Dear Summer

You were wild. You were big and unruly, a giant butterfly in the draperies. You were backyard swinging and hammock reading, leaf collecting and worm searching. You were skinned knees and balance bike riding and Mom, can I wear my helmet to the grocery store? and Well, yeah, I guess so, if you want?

You were early morning eggs with hot sauce at the coffee shop, typing a melody I didn’t yet know. You were 1,000 words here, then another 350 – more eggs, more coffee – then 600 and 875 – more eggs, more coffee – again and again and again until once, on a stormy afternoon, a final word count of 70,451 appeared where none used to be, and I shut the computer and stuffed it into my backpack and drove way way way over the speed limit to hug the folks at home who sacrificed the most.

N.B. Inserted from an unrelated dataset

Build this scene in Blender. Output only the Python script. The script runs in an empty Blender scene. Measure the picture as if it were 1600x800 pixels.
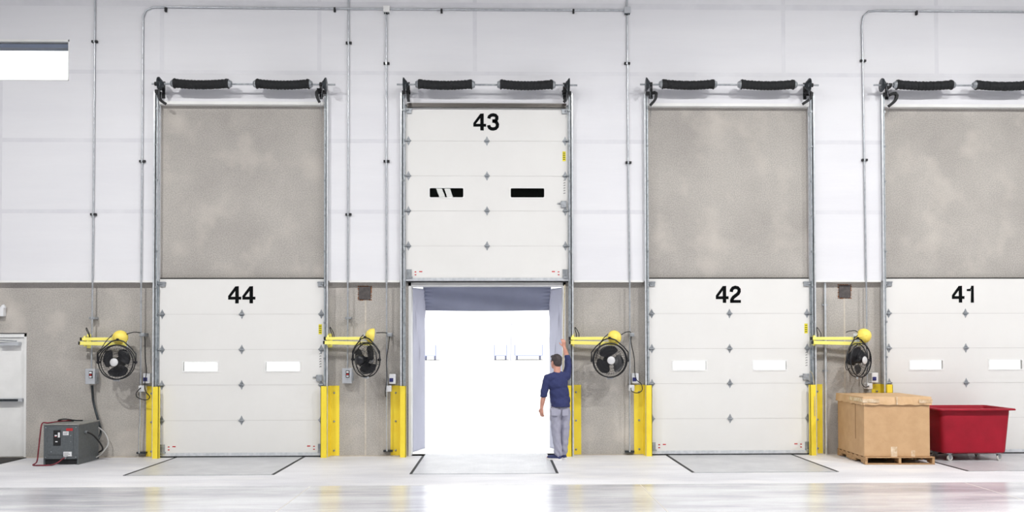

You were Chinese songs and pool noodles and Saltwater sandal tan lines on our feet. You were ripe cherry tomatoes plucked from the garden, rinsed with the hose. You were friendships growing apart, others rising to the sun.

You were out-of-town work trips for Ken, then for me, then for Ken again until we’d pass each other in the kitchen and swap luggage and sync calendars and kiss goodbye.

There were many dry erase wall love notes to write.

You were a hurricane asking only after productivity, but when we offered less, you laughed and shrugged and thought it fine.

We did too.

You were easy in the hard way. You brought sweat and tears, but not enough blood to mop up. Not enough to make us remember.

Where there should have been a scar, you left a pretty patterned Band-Aid.

That’s the kind of summer you offered.

But maybe I’m wrong.

Maybe that’s not the kind of summer you offered.

Maybe that’s just the kind of summer we took from you.